Grant: You got a good story, what do you mean? I sent that into Readers' Digest as an
amusing anecdote. They sent me $200 but they never printed it. Life in these United States--
"Yeah, one time I was tripping my brains out and..."

Ron: You don't really expect us to believe that they sent you $200. Where's Bob (the guitarist)?

Grant: Over at the bar.

Ron: Is it true that you're throwing him out of the band?

Grant: No, that was another band.

Ron: I'm going to fuck everybody up and mix up quotes.

Greg: Just remember that I'm the guy that said, "you have nothing to fear but fear itself."

Ron: I've heard that before; you must be pretty famous.

Greg: What kind of sport are those for?

Ron: The boots? They're riding boots. I tried to get them without the spikes.

Grant: It's the jacket I'm admiring.

Ron: I painted it myself. I just did it the other night.

Grant: I meant before you messed it up. So how long have you studied finger painting?

Dianne: Why is the door open? It's freezing.

Grant: We're from Minnesota; it makes us feel at home.

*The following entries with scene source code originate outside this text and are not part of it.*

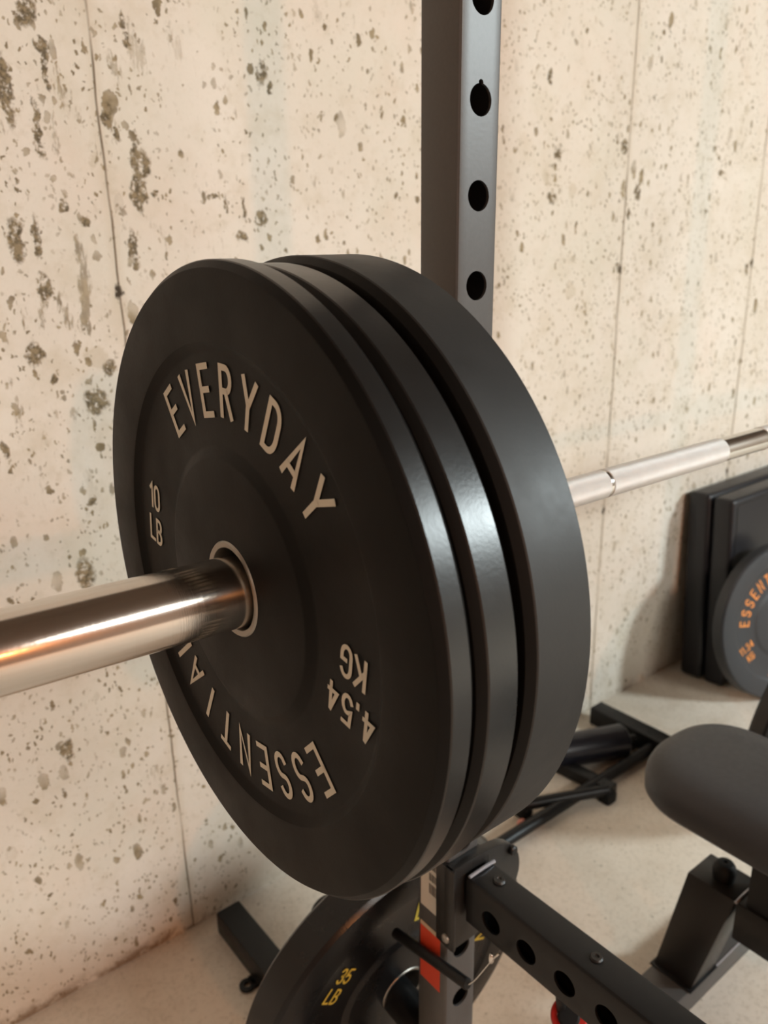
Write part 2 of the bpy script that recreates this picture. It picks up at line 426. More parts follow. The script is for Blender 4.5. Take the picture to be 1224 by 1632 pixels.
# ------------------------------------------------------------------ lettering (stroke glyphs, cap height 1)
def arc(cx, cy, rx, ry, a0, a1, n=10):
    return [(cx+rx*math.cos(R(a0+(a1-a0)*i/n)), cy+ry*math.sin(R(a0+(a1-a0)*i/n))) for i in range(n+1)]
W = .40
G = {
 'E': [[(W, 1), (0, 1), (0, 0), (W, 0)], [(0, .52), (W*.86, .52)]],
 'V': [[(0, 1), (W*.55, 0), (W*1.1, 1)]],
 'R': [[(0, 0), (0, 1), (W*.5, 1)]+arc(W*.52, .76, W*.48, .24, 90, -90)[1:]+[(.105, .52)], [(W*.5, .52), (W*1.02, 0)]],
 'Y': [[(0, 1), (W*.62, .46), (W*1.24, 1)], [(W*.62, .5), (W*.62, 0)]],
 'D': [[(0, 0), (0, 1), (W*.4, 1)]+arc(W*.4, .66, W*.62, .34, 90, 0, 6)[1:]+[(W*1.02, .34)]+arc(W*.4, .34, W*.62, .34, 0, -90, 6)[1:]+[(0, 0)]],
 'A': [[(0, 0), (W*.58, 1), (W*1.16, 0)], [(W*.2, .27), (W*.96, .27)]],
 'S': [arc(W*.5, .76, W*.5, .24, 20, 180, 9)+arc(W*.5, .74, W*.5, .22, 180, 250, 5)[1:]+arc(W*.5, .27, W*.5, .25, 70, 0, 5)+arc(W*.5, .25, W*.5, .25, 0, -160, 9)[1:]],
 'N': [[(0, 0), (0, 1), (W*1.05, 0), (W*1.05, 1)]],
 'T': [[(0, 1), (W*1.1, 1)], [(W*.55, 1), (W*.55, 0)]],
 'I': [[(0, 0), (0, 1)]],
 'L': [[(0, 1), (0, 0), (W*.95, 0)]],
 'B': [[(0, 0), (0, 1), (W*.5, 1)]+arc(W*.5, .76, W*.46, .24, 90, -90)[1:]+[(.105, .52)], [(W*.5, .52)]+arc(W*.5, .26, W*.54, .26, 90, -90)[1:]+[(.06, 0)]],
 'K': [[(0, 0), (0, 1)], [(W*1.1, 1), (0, .38)], [(W*.36, .58), (W*1.1, 0)]],
 'G': [arc(W*.55, .72, W*.55, .28, 25, 180, 9)+[(0, .28)]+arc(W*.55, .28, W*.55, .28, 180, 360, 10)[1:]+[(W*1.1, .46), (W*.62, .46)]],
 '0': [arc(W*.5, .72, W*.5, .28, 0, 180, 10)+arc(W*.5, .28, W*.5, .28, 180, 360, 10)+[(W, .72)]],
 '1': [[(0, .80), (W*.42, 1), (W*.42, 0)]],
 '3': [arc(W*.48, .75, W*.46, .25, 160, -90, 10)+arc(W*.48, .25, W*.52, .27, 90, -160, 10)],
 '4': [[(W*.8, 0), (W*.8, .97)], [(W*.76, 1), (0, .28), (W*1.1, .28)]],
 '5': [[(W*.95, 1), (W*.1, 1), (0, .52)]+arc(W*.46, .30, W*.54, .30, 120, -155, 12)],
 '2': [arc(W*.48, .74, W*.47, .26, 165, -25, 9)+[(0, 0), (W, 0)]],
 '9': [arc(W*.5, .70, W*.5, .30, 0, 360, 16)[:-1]+[(W, .70)], [(W, .70)]+arc(W*.48, .30, W*.52, .30, 0, -140, 8)],
 '.': [[(0, 0), (0, .11)]],
}
def gw(c): return max(p[0] for s in G[c] for p in s)
def add_glyph(bm, c, place, th, zt):
    """place(u, v) -> Vector on the surface, zt = offset vector for thickness; th stroke width in glyph units"""
    h = th/2
    for si, s in enumerate(G[c]):
        lift = zt*(1+.35*si)
        pts = [Vector(p) for p in s]
        closed = (pts[0]-pts[-1]).length < 1e-6
        if closed: pts = pts[:-1]
        n = len(pts); L = []; Rr = []
        for i, p in enumerate(pts):
            a = pts[i-1] if (i > 0 or closed) else None
            b = pts[(i+1) % n] if (i < n-1 or closed) else None
            d1 = (p-a).normalized() if a is not None else None
            d2 = (b-p).normalized() if b is not None else None
            if d1 is None: d1 = d2; p = p-(d2*h if c not in 'VAKR1Y4TE' else d2*h*.6)
            if d2 is None: d2 = d1; p = p+(d1*h if c not in 'VAKR1Y4TE' else d1*h*.6)
            n1 = Vector((-d1.y, d1.x)); n2 = Vector((-d2.y, d2.x))
            m = (n1+n2)
            m = m.normalized() if m.length > 1e-4 else n1
            q = max(m.dot(n1), .42)
            L.append(p+m*(h/q)); Rr.append(p-m*(h/q))
        idx = range(n if closed else n-1)
        VL = [bm.verts.new(place(v.x, v.y)+lift) for v in L]
        VR = [bm.verts.new(place(v.x, v.y)+lift) for v in Rr]
        for i in idx:
            j = (i+1) % n
            bm.faces.new((VL[i], VL[j], VR[j], VR[i]))

def arc_text(bm, txt, c0, step, rin, H, F, th=.135, sgn=1):
    """letters on a ring in the plate plane. F(u, v, d): plate plane to world, u right, v up as seen from the front"""
    zt = F(0, 0, .0006)-F(0, 0, 0)
    for i, c in enumerate(txt):
        a = R(c0-step*i)
        up = Vector((math.cos(a), math.sin(a))); rt = Vector((math.sin(a), -math.cos(a)))
        w = gw(c)
        def place(x, y, up=up, rt=rt, w=w):
            p = up*(rin+y*H)+rt*((x-w/2)*H)
            return F(p.x, p.y, 0.0)
        add_glyph(bm, c, place, th, zt)

def line_text(bm, txt, cx, cy, H, rot, F, th=.15, gap=.24):
    zt = F(0, 0, .0006)-F(0, 0, 0)
    tot = sum(gw(c) for c in txt)+gap*(len(txt)-1)
    x0 = -tot/2
    cr, sr = math.cos(rot), math.sin(rot)
    for c in txt:
        def place(x, y, x0=x0):
            X = (x0+x)*H; Y = (y-.5)*H
            return F(cx*1.0+X*cr-Y*sr, cy+X*sr+Y*cr, 0.0)
        add_glyph(bm, c, place, th, zt)
        x0 += gw(c)+gap

# ------------------------------------------------------------------ bumper plates
PR = .225
def plate_profile(t, bore=.0358, hub=.0043):
    """t: width of the flat rim. local h: 0 at the front rim edge, growing to the back"""
    b = .0007
    front = [(bore, -hub), (.0935, -hub), (.0955, -hub+.0006), (.1015, -.0004), (.104, 0), (.1655, 0), (.168, -.0006), (.1735, -.0048), (.176, -.0052),
             (.2188, -.0052), (.2200, -.0049), (PR-b, -.0004), (PR, b*.8)]
    back = [(r, t-h) for r, h in front][::-1]
    return front+back

def make_plate(name, label, center, axis_front, up, t, texts, ink, mat, group=None, rot=0., dword=0.):
    """center: world point at the middle of the front rim circle; axis_front: outward normal of the lettered face"""
    n = Vector(axis_front).normalized()
    v = (Vector(up)-n*Vector(up).dot(n)).normalized()
    u = v.cross(n).normalized()            # right as seen from the front
    c = Vector(center)
    root = thing(name, label, 'weight plate', c, group)
    Mx = Matrix((u, v, -n)).transposed().to_4x4(); Mx.translation = c
    # local z of Mx runs from the front to the back
    disc = obj('rubber_disc', lathe(plate_profile(t), Mx, 192, True), mat, root, ang=24)
    if mat == M['rubber']:                 # the outer tread is smoother and glossier than the matt faces
        disc.data.materials.append(M['rim_matt' if t > .04 else 'rim'])
        Mi = Mx.inverted()
        for p in disc.data.polygons:
            q = Mi @ p.center
            if math.hypot(q.x, q.y) > PR-.0006: p.material_index = 1
    h0 = -.0043; h1 = t+.0043
    rp = [(.0302, h0+.0016), (.0308, h0-.0002), (.0325, h0-.0011), (.0345, h0-.0010), (.0357, h0+.0004), (.0357, h1-.0004), (.0345, h1+.0010), (.0325, h1+.0011), (.0308, h1+.0002), (.0302, h1-.0016)]
    obj('steel_ring', lathe(rp, Mx, 96, True), M['ring'], root, label='dull steel ring lining the centre hole')
    def F(a, b, d):
        cr, sr = math.cos(rot), math.sin(rot)
        return c+u*(a*cr-b*sr)+v*(a*sr+b*cr)+n*(d+.0001)
    if not texts: return root
    lb, kg = texts
    # layout measured with the plate turned by -9 degrees; undo that so rot is the true turn
    for nm, args in (('EVERYDAY', (123.6+9-dword, 12.04, .1245, .0330)), ('ESSENTIAL', (-45.2+9, 12.06, .1235, .0318))):
        bm = bmesh.new(); arc_text(bm, nm, *args, F)
        obj('arched_lettering', bm, ink, root, label='flat printed word following the upper arc' if nm[0:2] == 'EV' else 'flat printed word following the lower arc')
    H = .0205
    bm = bmesh.new()
    line_text(bm, lb, -.1395, .0158, H, 0, F); line_text(bm, 'LB', -.1395, -.0148, H, 0, F)
    obj('weight_lettering', bm, ink, root, label='flat printed weight in pounds')
    bm = bmesh.new()
    line_text(bm, kg, .1395, -.0158, H, PI, F, gap=.31); line_text(bm, 'KG', .1395, .0170, H, PI, F)
    obj('weight_lettering', bm, ink, root, label='flat printed weight in kilograms')
    return root

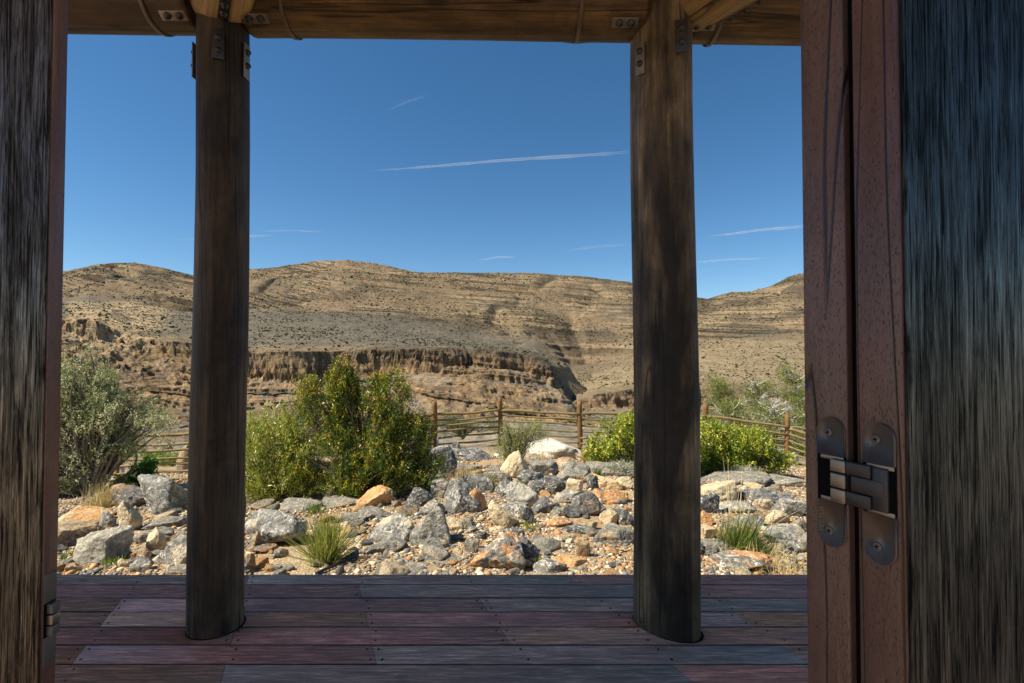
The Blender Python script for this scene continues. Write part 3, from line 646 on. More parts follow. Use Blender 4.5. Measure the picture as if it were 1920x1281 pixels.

Dianne: Are you guys into hockey? There is always ice up there.

Greg: When I get up in the morning I have to make sure there's no ice in the toilet.

Grant: You know what's really bad? If you lick the pump handle, your tongue gets stuck and
you have to tear all the skin off your tongue to extricate yourself.

Greg: It's really hard to take a piss outside when it's thirty below.

Grant: You know what happens? Now this only happens to guys, but when you pee, you get
this very long icicle.

J.C.: Except for Grant's.

Grant: Yeah, mine's real little. Actually, I get two streams because when I was a young
child I shoved a clothespin into my penis.

Dianne: And they never took it out?

J.C.: Now he hangs his clothes in there.

Dianne: These are really good stories!


Grant: Do you remember the original Bozo the clown?

Ron: Yeah, he's running for President.

Greg: I thought he won.

Grant: But the original Bozo, the dead Bozo. I saw it on t.v. He jumped off a platform
with a lit book of matches into a full tank of gasoline and committed suicide.

Ron: Now you definitely just made that up. There was a picture of him in the paper
announcing his candidacy saying, "Let's get a real Bozo in the White House."

Grant: Yeah, a vote for Bozo is a vote for Reagan; I definitely wouldn't support
Bozo because Walter Mondale lives next to my parents. The other day I was driving down
I-94 and we encountered the Mondale motorcade.

Greg: We followed the Mondale motorcade all the way from Minneapolis to St. Paul.

Ron: In your Huske-Vana?

Grant: Like a chainsaw? I get it.

Ron: That was the pun of my life, I'm glad somebody got it. (Husqvarna is a Swedish chainsaw
and motorcycle manufacturer) I thought it was pretty witty. Besides, when will I ever get
the opportunity to use that pun again?

Greg: I don't know. Probably in about five minutes.

Dianne: We're gonna walk outside and he's goiung to say that again.

Grant: You know why it's easy to catch elephants in Alabama? Cause the Tuscaloosa.

Ron: We know so many bad pun jokes.

Dianne: What do you call a fat person who starts fires?--- Arson Wells.

Grant: That's enough.

Dianne: What do you call a black woman who urinates while she sings?

Grant: Mom.

Dianne: No, but I can't top that punch line. That's the new punch line for that joke.

Grant: What do you get when you cross red wine with sliced prunes? Madra, Madria, diarrhoea.

Dianne: You're just pushing these jokes too far.

Grant: I'd just like to stop a lot of rumours that've been going around about me and Ethel Kennedy.

Dianne: My mom mentioned that to me and I didn't believe it.

Ron: I got into an argument with a guy in a bar about it and I said that Ethel would never do a
thing like that.

Grant: Greg got his dick shot off in Nam and now he pees in a bag.

Greg: Wanna see it?

Dianne: No, that's okay.

Voice from the bar: HEY, GET OUT OF HERE. WE WANNA GO HOME!

Grant: Guess we better go.

(Walking out to the parking lot)

Ron: Hey, that's my car you just slammed into with your Husker-Vana door!

Greg: What did I say? He said it again, and he's still got the tape running too.

Dianne: He's so proud of that joke.

Greg: Let me ask him a question. What's your favorite color?

Ron: Do you guys know how to get out of here? We don't.

Greg: Wonderful interview. We'll have to do it again sometime.